Image@credit: Reuters
The European Commission laid out its claims against Google in a statement of objections two years after initiating an inquiry into practices such as favoring its advertising services, which may result in a punishment of up to 10% of Google’s annual worldwide revenue.
The stakes are greater for Google in its new battle with authorities since it involves the company’s greatest income generator, with advertising accounting for 79% of total revenue last year.
Its advertising income in 2022, comprising search services, Gmail, Google Play, Google Maps, YouTube advertisements, Google Ad Manager, AdMob, and AdSense, was $224.5 billion.
Google will have many months to react to the accusation. It may also request a confidential hearing before top Commission antitrust authorities and their national equivalents before the EU delivers a judgment, which might take a year or more. The corporation may also settle by providing greater remedies than originally offered.

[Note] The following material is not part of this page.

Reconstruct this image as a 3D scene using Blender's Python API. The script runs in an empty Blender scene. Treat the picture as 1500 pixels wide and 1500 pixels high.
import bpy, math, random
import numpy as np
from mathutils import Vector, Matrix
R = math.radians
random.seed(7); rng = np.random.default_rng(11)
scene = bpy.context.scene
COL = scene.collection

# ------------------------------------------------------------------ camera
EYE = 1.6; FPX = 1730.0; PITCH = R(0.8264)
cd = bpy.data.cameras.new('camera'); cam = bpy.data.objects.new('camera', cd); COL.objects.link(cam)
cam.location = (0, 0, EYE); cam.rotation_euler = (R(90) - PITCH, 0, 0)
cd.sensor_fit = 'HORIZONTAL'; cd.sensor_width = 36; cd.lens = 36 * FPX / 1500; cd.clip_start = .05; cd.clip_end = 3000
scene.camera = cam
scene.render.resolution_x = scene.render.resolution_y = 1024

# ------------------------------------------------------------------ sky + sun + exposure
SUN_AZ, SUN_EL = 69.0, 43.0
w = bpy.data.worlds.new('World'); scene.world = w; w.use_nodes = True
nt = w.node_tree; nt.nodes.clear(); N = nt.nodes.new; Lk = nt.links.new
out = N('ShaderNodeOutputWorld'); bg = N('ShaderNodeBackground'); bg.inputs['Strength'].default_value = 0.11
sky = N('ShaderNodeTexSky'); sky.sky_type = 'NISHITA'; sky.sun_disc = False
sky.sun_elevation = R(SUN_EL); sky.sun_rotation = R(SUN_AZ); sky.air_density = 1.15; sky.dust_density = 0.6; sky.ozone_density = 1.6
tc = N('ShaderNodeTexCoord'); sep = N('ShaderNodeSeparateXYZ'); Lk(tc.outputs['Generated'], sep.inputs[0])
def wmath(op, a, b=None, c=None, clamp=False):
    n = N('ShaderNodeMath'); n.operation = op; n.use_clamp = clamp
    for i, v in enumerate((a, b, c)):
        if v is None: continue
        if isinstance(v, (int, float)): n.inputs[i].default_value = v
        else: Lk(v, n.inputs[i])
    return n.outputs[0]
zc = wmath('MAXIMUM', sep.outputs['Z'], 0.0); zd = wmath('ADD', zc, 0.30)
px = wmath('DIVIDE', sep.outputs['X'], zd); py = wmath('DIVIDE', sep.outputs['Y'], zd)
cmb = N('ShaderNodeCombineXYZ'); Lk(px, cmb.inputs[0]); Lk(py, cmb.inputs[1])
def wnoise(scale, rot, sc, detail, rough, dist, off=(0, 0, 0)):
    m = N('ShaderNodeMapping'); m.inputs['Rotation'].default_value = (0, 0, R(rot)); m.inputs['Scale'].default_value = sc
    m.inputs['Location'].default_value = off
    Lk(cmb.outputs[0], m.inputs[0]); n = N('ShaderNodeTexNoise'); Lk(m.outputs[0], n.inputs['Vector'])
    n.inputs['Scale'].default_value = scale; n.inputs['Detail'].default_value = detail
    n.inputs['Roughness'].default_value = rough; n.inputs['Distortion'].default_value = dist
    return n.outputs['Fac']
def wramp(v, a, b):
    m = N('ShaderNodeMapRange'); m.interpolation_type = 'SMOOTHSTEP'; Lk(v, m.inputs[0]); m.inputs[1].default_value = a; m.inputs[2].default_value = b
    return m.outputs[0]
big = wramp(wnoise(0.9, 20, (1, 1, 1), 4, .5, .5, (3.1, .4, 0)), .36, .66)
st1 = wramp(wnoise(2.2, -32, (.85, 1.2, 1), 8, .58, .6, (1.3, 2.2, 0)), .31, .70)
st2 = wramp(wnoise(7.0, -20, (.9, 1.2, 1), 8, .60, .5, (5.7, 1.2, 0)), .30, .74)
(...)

According to EU antitrust commissioner Margrethe Vestager, Google may have to sell a portion of its ad-tech business since a behavioral remedy is unlikely to curb the anticompetitive practices.
Vestager said that investigations into Google’s implementation of a privacy sandbox set of tools to restrict third-party cookies on its Chrome browser, as well as its decision to cease making the advertising identification visible to third parties on Android handsets, will continue.
She said that the EU has worked closely with competition authorities in the United States and the United Kingdom.
The accusation was welcomed by the European Publishers Council, which complained to the Commission last year.
According to the Commission, Google prefers its online display advertising technology services over other advertising technology providers, advertisers, and online publishers.
It claimed that Google had abused its power since 2014 by preferring its ad exchange AdX in the ad selection auction conducted by its dominant publisher ad server DFP, as well as by favoring AdX in how its ad purchasing tools Google Ads and DV360 put bids on ad exchanges.
According to research company Insider Intelligence, Google is the world’s biggest digital advertising platform, accounting for 28% of worldwide ad revenue.
Google attempted to resolve the issue three months after the probe was launched, but authorities were irritated with the sluggish pace and lack of significant concessions, a source familiar with the subject previously told Reuters.